• [Objective]: Using the data beneath, show every line that includes the word "picture".
**** Data records
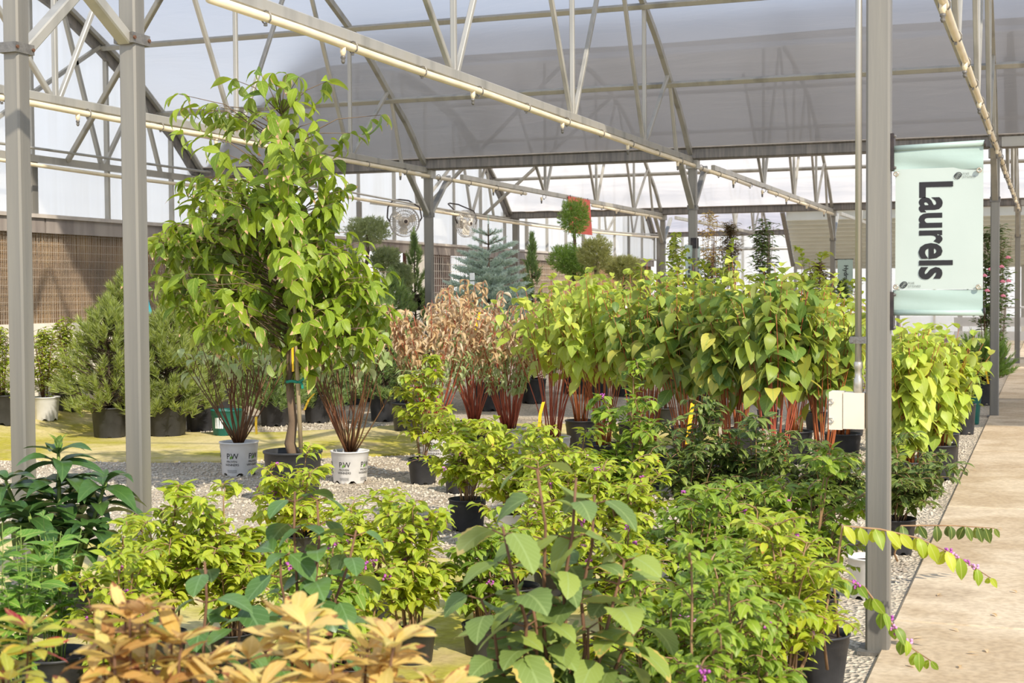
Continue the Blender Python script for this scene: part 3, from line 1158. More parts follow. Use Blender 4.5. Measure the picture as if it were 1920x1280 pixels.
# end rib and edge film strip on the wall, one per bay
for yg, lab in ((Y1, 'wide dark arch along the side wall behind the thick posts'), (Y2, 'wide dark arch on the side wall above the fans'), (Y3, 'far wide arch where the side wall ends')):
    m = MB()
    pts = [(XW + .05, yg - u, prof(u) - .06) for u in np.linspace(0.0, 4.95, 26)]
    for a, b in zip(pts[:-1], pts[1:]):
        m.beam(a, b, .05, .11)
    t = thing('wall_arch', (XW, yg, 2.7), lab, 'arch', 'wall arches')
    m.build('arch_rib', MT['gutter'], t)
    m = MB()
    for a, b in zip(pts[:-1], pts[1:]):
        m.beam((XW + .11, a[1] + .02, a[2] + .05), (XW + .11, b[1] + .02, b[2] + .05), .05, .045)
    m.build('edge_strip', MT['galv'], t)
    m = MB()
    m.beam((XW + .06, yg - 6.0, 2.64), (XW + .06, yg, 2.64), .05, .07)
    m.build('bottom_chord', MT['galv'], t)
    for y0_, y1_ in ((-4.2, -2.0), (-2.0, -2.6), (-1.95, -1.3), (-.9, -1.25), (-4.3, -4.9)):
        m = MB()
        m.beam((XW + .06, yg + y0_, 2.66), (XW + .06, yg + y1_, prof(-y1_) - .05), .04, .04, up=(1, 0, 0))
        m.build('web_bar', MT['galv'], t)
# long diagonal braces between the wall and the first truss
for (a, b), lab in ((((XW + .08, 12.45, 2.66), (XB, 10.66, 4.6)), 'long diagonal brace rising from the wall to the tree side truss'),
                    (((XW + .08, 21.6, 2.66), (XB, 20.0, 4.6)), 'diagonal brace in front of the white wall above the cloud pine'),
                    (((XW + .08, 24.2, 2.66), (XB, 22.4, 4.4)), 'diagonal brace between the two fans and the bright roof')):
    m = MB()
    m.beam(a, b, .05, .05, up=(0, 1, 0), bev=.006)
    tag(m.build('diagonal_brace', MT['galv']), lab, 'brace', 'diagonal braces')
# pipes along the wall
for pts, r, lab in (([(XW + .25, y, 2.55 + .02 * math.sin(y * .8)) for y in np.linspace(9, 16, 12)], .02, 'cream pipe along the wall behind the thick posts'),
                    ([(XW + .22, y, 2.72 - .0 * y) for y in np.linspace(9, 18, 10)], .014, 'thin grey pipe along the wall over the cooling pads'),
                    ([(XW + .35, y, 2.66 - .12 * math.sin((y - 16) / 21 * 3.14)) for y in np.linspace(16, 36.5, 28)], .022, 'cream pipe sagging along the wall over the fans'),
                    ([(XW + .5, y, 2.72 - .16 * math.sin((y - 16) / 21 * 3.14)) for y in np.linspace(16, 36.5, 28)], .014, 'thin pipe with cables along the wall over the fans')):
    m = MB()
    m.tube(pts, r, 8)
    tag(m.build('wall_pipe', MT['pipe'] if r > .018 else MT['galv'], smooth=True), lab, 'pipe', 'pipes along the wall')


# ------------------------------------------------------------------ fans
def make_fan(y, z, tilt, label):
    t = thing('wall_fan', (XW + .45, y, z), label, 'fan', 'wall fans')
    t.rotation_euler = (0, 0, tilt)
    R = .225
    # local: axis along +X (towards the room)
    def ring(rad, x, r=.005):
        return [(x, rad * math.cos(a), rad * math.sin(a)) for a in np.linspace(0, 2 * math.pi, 33)]
    m = MB()
    for rad, x in ((R, 0), (R, .04), (R, -.04), (R * .75, .07), (R * .5, .085), (R * .75, -.07)):
        m.tube(ring(rad, x), .005, 5, cap=False)
    for k in range(36):
        a = 2 * math.pi * k / 36
        m.tube([(.09, .05 * math.cos(a), .05 * math.sin(a)), (.085, R * .5 * math.cos(a), R * .5 * math.sin(a)), (.04, R * math.cos(a), R * math.sin(a)), (-.04, R * math.cos(a), R * math.sin(a)), (-.08, R * .4 * math.cos(a), R * .4 * math.sin(a))], .0028, 4, cap=False)
    m.build('guard', MT['fanwire'], t, world=False)
    m = MB()
    m.tube([(-.16, 0, 0), (-.05, 0, 0), (-.03, 0, 0)], [.075, .085, .05], 16)
    m.build('motor', MT['fanbody'], t, smooth=True, world=False)
    for k in range(3):
        a = 2 * math.pi * k / 3 + .4
        m = MB()
        vs = []
        for i, (rr, wd) in enumerate(((.05, .03), (.12, .06), (.19, .05))):
            for s in (-1, 1):
                vs.append((s * .03, rr * math.cos(a) - s * wd * math.sin(a), rr * math.sin(a) + s * wd * math.cos(a)))
        m.add(vs, [(0, 1, 3, 2), (2, 3, 5, 4)])
        m.build('blade', MT['curb'], t, world=False)
    m = MB()
    m.tube([(.06, 0, 0), (.105, 0, 0)], [.045, .04], 16)
    h = m.build('hub', MT['fanbody'], t, smooth=True, world=False)
    m = MB()
    m.tube([(.104, 0, 0), (.110, 0, 0)], [.03, .026], 14)
    m.build('badge', MT['blacksteel'], h, world=False)
    m = MB()
    m.tube([(0, -R, .0), (0, -R - .04, .06), (-.05, -R - .02, .22), (-.3, -R + .1, .34), (-.38, 0, .36), (-.3, R - .1, .34), (-.05, R + .02, .22), (0, R + .04, .06), (0, R, 0)], .012, 8)
    m.build('yoke', MT['blacksteel'], t, smooth=True, world=False)
    return t


make_fan(19.97, 2.345, -.95, 'round wire wall fan beside the grey braced post')
make_fan(22.45, 2.42, -.35, 'round wire wall fan tilted down above the blue spruce')

# ------------------------------------------------------------------ banners
def quad_text(key, x, z, size, y, sx=1.0, rot=True):
    V, F = TX[key]
    if rot:     # reads downwards
        return [(x + v[1] * size, y, z - v[0] * size * sx) for v in V], F
    return [(x + v[0] * size * sx, y, z + v[1] * size) for v in V], F


bt = thing('banner', (-.358, Y0 - .01, 1.18), 'pale mint banner reading Laurels hung on the thick post', 'banner')


def sheet(z0, z1, mat, name, seed, x0=-.505, x1=-.209, amp=.004, thick=.003, nz=16, tilt=0.0):
    rnd = random.Random(seed)
    p = [rnd.uniform(0, 6) for _ in range(4)]
    nx_ = 18
    V, F = [], []
    for s in (0, 1):
        for i in range(nx_ + 1):
            for j in range(nz + 1):
                a, b = i / nx_, j / nz
                x = x0 + (x1 - x0) * a
                z = z0 + (z1 - z0) * b + (a * .006 if b > .5 else 0) * tilt
                y = Y0 - .012 + s * thick + amp * (math.sin(a * 5 + b * 3 + p[0]) * .6 + math.sin(b * 7 + a * 4 + p[1]) * .4)
                V.append((x, y, z))
    n = nz + 1
    o = (nx_ + 1) * n
    for i in range(nx_):
        for j in range(nz):
            F.append((i * n + j, (i + 1) * n + j, (i + 1) * n + j + 1, i * n + j + 1))
            F.append((o + i * n + j, o + i * n + j + 1, o + (i + 1) * n + j + 1, o + (i + 1) * n + j))
    m = MB()
    m.add(V, F)
    return m.build(name, mat, bt, smooth=True)


sheet(1.27, 1.683, MT['banner'], 'panel', 1, x0=-.497, amp=.0012)
sheet(1.676, 1.752, MT['banner2'], 'top_sleeve', 2, amp=.005, tilt=1)
sheet(1.196, 1.268, MT['banner2'], 'bottom_sleeve', 3)
for zz, nm in ((1.756, 'top_pole'), (1.192, 'bottom_pole')):
    m = MB()
    m.tube([(-.515, Y0 - .01, zz - .002), (-.206, Y0 - .01, zz + (.006 if zz > 1.5 else -.003))], .0105, 10)
    pl = m.build(nm, MT['banner2'], bt, smooth=True)
    m = MB()
    m.tube([(-.207, Y0 - .01, zz + .003), (-.201, Y0 - .01, zz + .003)], .013, 10)
    m.build('end_cap', MT['blacksteel'], pl)
for z0, z1 in ((1.68, 1.806), (1.13, 1.262)):
    m = MB()
    m.lohi((-.513, Y0 - .03, z0), (-.501, Y0 + .03, z1))
    b = m.build('bracket', MT['blacksteel'], bt)
    for zz in (z0 + .008, z1 - .01):
        m = MB()
        m.ico((-.499, Y0 - .02, zz), .007)
        m.build('screw', MT['bracket'], b)
for gx, g_z in ((-.494, 1.667), (-.222, 1.671), (-.494, 1.279), (-.223, 1.277)):
    m = MB()
    m.tube([(gx + .0065 * math.cos(a), Y0 - .021, g_z + .0065 * math.sin(a)) for a in np.linspace(0, 2 * math.pi, 15)], .003, 6, cap=False)
    m.build('grommet', MT['brass'], bt, smooth=True)
yt = Y0 - .0140
m = MB()
m.add(*quad_text('laurels', -.4135, 1.642, .1505, yt, sx=.338 / (TX['laurels'][0][:, 0].max() * .1505)))
m.build('lettering', MT['print'], bt)
for x, z in ((-.304, 1.655), (-.482, 1.286)):
    m = MB()
    for rr, wd, ph in ((.0125, .0028, 0), (.0082, .0024, .8), (.0042, .002, 1.7)):
        P = []
        for k in range(22):
            a = 2 * math.pi * k / 22
            r2 = rr * (1 + .12 * math.sin(2 * a + ph))
            P.append((r2 * math.cos(a), r2 * .92 * math.sin(a)))
        vs = [(x + .013 + p[0], yt, z + p[1]) for p in P] + [(x + .013 + p[0] * (1 - wd / rr), yt, z + p[1] * (1 - wd / rr)) for p in P]
        m.add(vs, [(i, (i + 1) % 22, 22 + (i + 1) % 22, 22 + i) for i in range(22)])
    m.build('logo', MT['print'], bt)
    m = MB()
    m.add(*quad_text('five', x + .028, z + .002, .0105, yt, rot=False))
    m.add(*quad_text('stones', x + .028, z - .0085, .0105, yt, rot=False))
    m.build('lettering', pmat('grey print', (110, 116, 112)), bt)

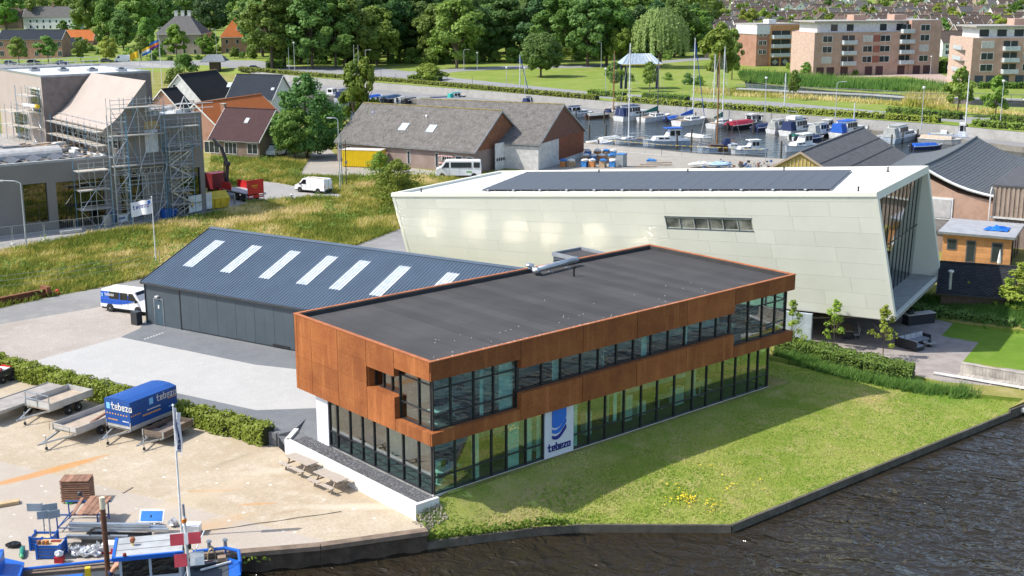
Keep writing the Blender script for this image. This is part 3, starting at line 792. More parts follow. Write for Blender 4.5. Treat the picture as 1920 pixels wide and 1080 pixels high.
for i, (x, w_, z0, z1) in enumerate(((3.3,.5,.1,3.0),(5.9,.9,.1,3.0),(7.3,.5,.1,3.0),(8.2,.3,.1,3.0),(11.1,.4,.1,3.0),(14.6,.3,.9,3.0),(5.3,1.0,3.5,6.7),(3.9,.25,3.5,6.7),(9.4,.5,4.6,6.2),(17.0,.5,4.6,6.2),(21.0,.3,4.6,6.2))):
 MB().box(x,x+w_,.62,.65,z0,z1).build('blind', P('pale_blind', (.62,.72,.68), .8), office)
desk((2.4,2.0,3.5), .1, 'white desk upstairs behind the corner window of the office')
desk((5.0,3.6,3.5), .1, 'white desk upstairs further in from the corner window')
desk((2.2,1.6,.06), .2, 'white desk on the ground floor behind the corner window')
desk((21.3,2.2,.06), .0, 'white desk on the ground floor below the row of small panes')
desk((25.2,2.4,.06), .4, 'white desk near the far end of the ground floor')
desk((27.8,2.6,3.5), .5, 'white desk upstairs at the far glazed end of the office')
M_SHELF = P('pale_cabinet', (.6,.66,.64), .6)
for i, (x, y, w_, hh, lb) in enumerate(((3.0,3.0,.6,.6,'pale low cabinet beside the ground floor corner desk'), (11.6,2.2,.5,2.6,'tall pale cabinet right behind the sign panel wall'), (13.4,1.8,.5,1.5,'pale cabinet behind the second pane after the sign'),
  (17.2,2.0,.6,1.7,'tall pale cabinet in the middle of the ground floor'), (18.6,2.2,.8,.9,'low pale cabinet in the middle of the ground floor'), (22.0,2.0,.9,1.2,'pale counter towards the far end of the ground floor'), (24.1,2.6,.5,2.4,'tall pale cabinet near the far ground floor door'))):
 o = thing('cabinet', lb, 'cabinet', (x,y,.06), 0, 'cabinets in the office')
 MB().box(-w_/2,w_/2,-.25,.25,0,hh).build('body', M_SHELF, o); MB().box(-w_/2+.02,-.01,-.27,-.252,.05,hh-.05).box(.01,w_/2-.02,-.27,-.252,.05,hh-.05).build('door', M_SHELF, o)
tw = MB()
for a, b in zip(TW[:-1], TW[1:]):
 a, b = Vector((*a,0)), Vector((*b,0)); dd = (b-a).normalized(); nn = Vector((dd.y,-dd.x,0))*.3
 tw.add([(a.x,a.y,-1.6),(b.x,b.y,-1.6),(b.x+nn.x,b.y+nn.y,-1.6),(a.x+nn.x,a.y+nn.y,-1.6),(a.x,a.y,.1),(b.x,b.y,.1),(b.x+nn.x,b.y+nn.y,.1),(a.x+nn.x,a.y+nn.y,.1)],
     [(3,2,1,0),(4,5,6,7),(0,1,5,4),(1,2,6,5),(2,3,7,6),(3,0,4,7)])
tw.box(-1.3,.3,-.2,.018,-1.6,.1)
o = thing('terrace_wall', 'white concrete retaining wall beside the gravel strip and picnic tables', 'retaining wall')
tw.build('wall', P('white_concrete', (.66,.65,.61), .8, var=.12, bump=.005), o)
M_GRAV = groundmat('dark_gravel', ((.17,.17,.175), (.21,.21,.215), (.13,.13,.135)), .5, 3, 22, 1, .04)
MB().add([(-1.29,.03,-.05),(.31,.03,-.05),(.31,14.5,-.05),(-1.29,13.3,-.05)], [(0,1,2,3)]).build('gravel_strip', M_GRAV, kind='structure')
mb = MB()
for i in range(2600):
 s = rng.uniform(.03,.06); mb.obox((rng.uniform(-1.0,.3),rng.uniform(.1,13.2),-.04), s, s, s*.7, rng.uniform(0,3), rx=.4)
mb.build('gravel', M_GRAV, kind='stuff')
mb = MB()
for i in range(260):
 x, y = rng.uniform(-1.6,.3), rng.uniform(-1.0,-.25); s = rng.uniform(.06,.11)
 mb.obox((x,y,h(x,y)+.02), s, s*.8, s*.6, rng.uniform(0,3), rx=.3)
mb.build('rubble', P('rubble_stone', (.36,.32,.24), .9), kind='stuff')
# picnic tables
t = NT('grey_oak'); a = t.noise(3, 4, .6, t.vmul(t.obj(), (1,12,12)))
M_OAK = t.done(t.bsdf(t.mix(t.ramp(a,.3,.7), (.33,.28,.23), (.46,.41,.35)), .85, 0, .2))
def picnic(loc, rz, label):
 o = thing('picnic_table', label, 'picnic table', loc, rz, 'picnic tables')
 for i in range(5): MB().box(-1.15,1.15,-.4+i*.161,-.4+i*.161+.152,.72,.765).build('top_plank', M_OAK, o)
 for s in (-1,1):
  for x0, x1 in ((-1.15,-.12),(.12,1.15)):
   for k in range(2): MB().box(x0,x1,s*.72-.14+k*.145,s*.72-.14+k*.145+.137,.42,.46).build('seat_plank', M_OAK, o)
 for x in (-.8,.8):
  m = MB(); m.beam((x,-.62,0),(x,-.22,.72),.07,.09); m.beam((x,.62,0),(x,.22,.72),.07,.09)
  m.build('leg', WOOD, o); MB().box(x-.035,x+.035,-.86,.86,.34,.42).box(x-.03,x+.03,-.38,.38,.65,.718).build('crossbar', WOOD, o)
 return o
pa = G(577,866,-.05); pb = G(632,896,-.05)
pd = math.atan2(pb.y-pa.y, pb.x-pa.x)
c1 = (G(572,872,-.5)); c2 = G(626,903,-.5)
picnic((c1.x-.25,c1.y,-.8), R(94), 'weathered picnic table against the white terrace wall, nearer the white pier')
picnic((c2.x-.2,c2.y,-.8), R(94), 'weathered picnic table against the white terrace wall, nearer the water')
for x, y, lb in ((14.2,3.6,'wooden picnic table inside the canteen, nearer the sign panel'), (17.9,3.9,'wooden picnic table inside the canteen, farther from the sign panel')):
 picnic((x,y,.06), R(4), lb)
# slate-blue shed
SD = Vector((.3,-.954,0)).normalized(); SN = Vector((.954,.3,0)).normalized()
SL, SWD, SE, SR, SWB = 34., 8.1, 3.55, 6.7, 6.1       # unseen far slope, made steeper to aim its skylights' sun reflections
SO = Vector((4.75,45.1,0))
shed = thing('workshop_shed', 'slate blue shed with ribbed metal roof and white skylight strips', 'shed', SO, math.atan2(SD.y, SD.x))
M_SHEDW = P('shed_wall_sheet', (.066,.085,.10), .55, var=.1, scale=.6, spec=.4)
M_SHEDR = P('shed_roof_sheet', (.068,.098,.135), .38, var=.1, scale=.5, spec=.5)
M_SHEDT = P('shed_trim', (.045,.05,.055), .5)
slope = math.atan2(SR-SE, SWD); sl = math.hypot(SR-SE, SWD)
def roofpt(u, v, dz=0):        # u along, v up-slope from the eave (front side)
 return Vector((u, -.18+ (v/sl)*(SWD+.18), SE-.03+(v/sl)*(SR-SE+.03)+dz))
def backpt(u, v, dz=0):
 return Vector((u, SWD+.002+(v/sl)*SWB, SR-(v/sl)*(SR-SE)+dz))
MB().ext([(.1,.12,0),(.1,SWD+SWB-.12,0),(.1,SWD+SWB-.12,SE-.2),(.1,SWD,SR-.2),(.1,.12,SE-.2)], (SL-.2,0,0)).build('frame', M_SHEDT, shed)
rs = MB()
RP = .3
n = int((SL+.5)/RP)
prof = []
for i in range(n):
 u = -.25+i*RP
 prof += [(u,0),(u+.17,0),(u+.2,.045),(u+.27,.045)]
for fn in (roofpt, backpt):
 o_ = len(rs.v)
 for u, dz in prof: rs.v += [tuple(fn(u,0,dz)), tuple(fn(u,sl,dz))]
 for i in range(len(prof)-1):
  rs.f.append((o_+2*i, o_+2*i+2, o_+2*i+3, o_+2*i+1)); rs.m.append(0)
rs.build('roof_sheet', M_SHEDR, shed)
MB().ext([roofpt(-.27,sl-.25,.06), roofpt(SL+.2,sl-.25,.06), roofpt(SL+.2,sl,.1), roofpt(-.27,sl,.1)], (0,0,.02)).ext([backpt(-.27,0,.1), backpt(SL+.2,0,.1), backpt(SL+.2,.25,.06), backpt(-.27,.25,.06)], (0,0,.02)).build('ridge_cap', M_SHEDR, shed)
MB().ext([roofpt(-.27,0,-.12), roofpt(-.27,sl,-.12), roofpt(-.27,sl,.07), roofpt(-.27,0,.07)], (-.05,0,0)).ext([backpt(-.27,0,-.12), backpt(-.27,sl,-.12), backpt(-.27,sl,.07), backpt(-.27,0,.07)], (-.05,0,0)).build('verge_trim', M_SHEDT, shed)
MB().box(-.25,SL,-.3,-.17,SE-.16,SE-.02).build('gutter', M_SHEDT, shed)
t = NT('skylight_sheet')
sg = t.bsdf(t.mix(t.ramp(t.noise(3,3),.3,.7), (.42,.47,.50), (.56,.60,.63)), .22, 0, .8)
M_SKYL = t.done(sg)
t = NT('skylight_sheet_glossy')
gl = t.new('ShaderNodeBsdfGlossy'); gl.inputs['Roughness'].default_value = .18; t.put(gl.inputs[0], (.84,.80,.70))  # all-glossy sheet for the unseen slope, tuned to throw sun on the cream wall
M_SKYB = t.done(gl.outputs[0])
sky_px = [((345,498),(415,451)),((414,509),(484,462)),((483,520),(553,472)),((557,531),(627,481)),((614,540),(684,489)),((694,552),(764,499)),((790,560),(845,510))]
inv = shed.matrix_basis.inverted()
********
• [Written response]:
Continue the Blender Python script for this scene: part 3, from line 1158. More parts follow. Use Blender 4.5. Measure the picture as if it were 1920x1280 pixels.
Keep writing the Blender script for this image. This is part 3, starting at line 792. More parts follow. Write for Blender 4.5. Treat the picture as 1920 pixels wide and 1080 pixels high.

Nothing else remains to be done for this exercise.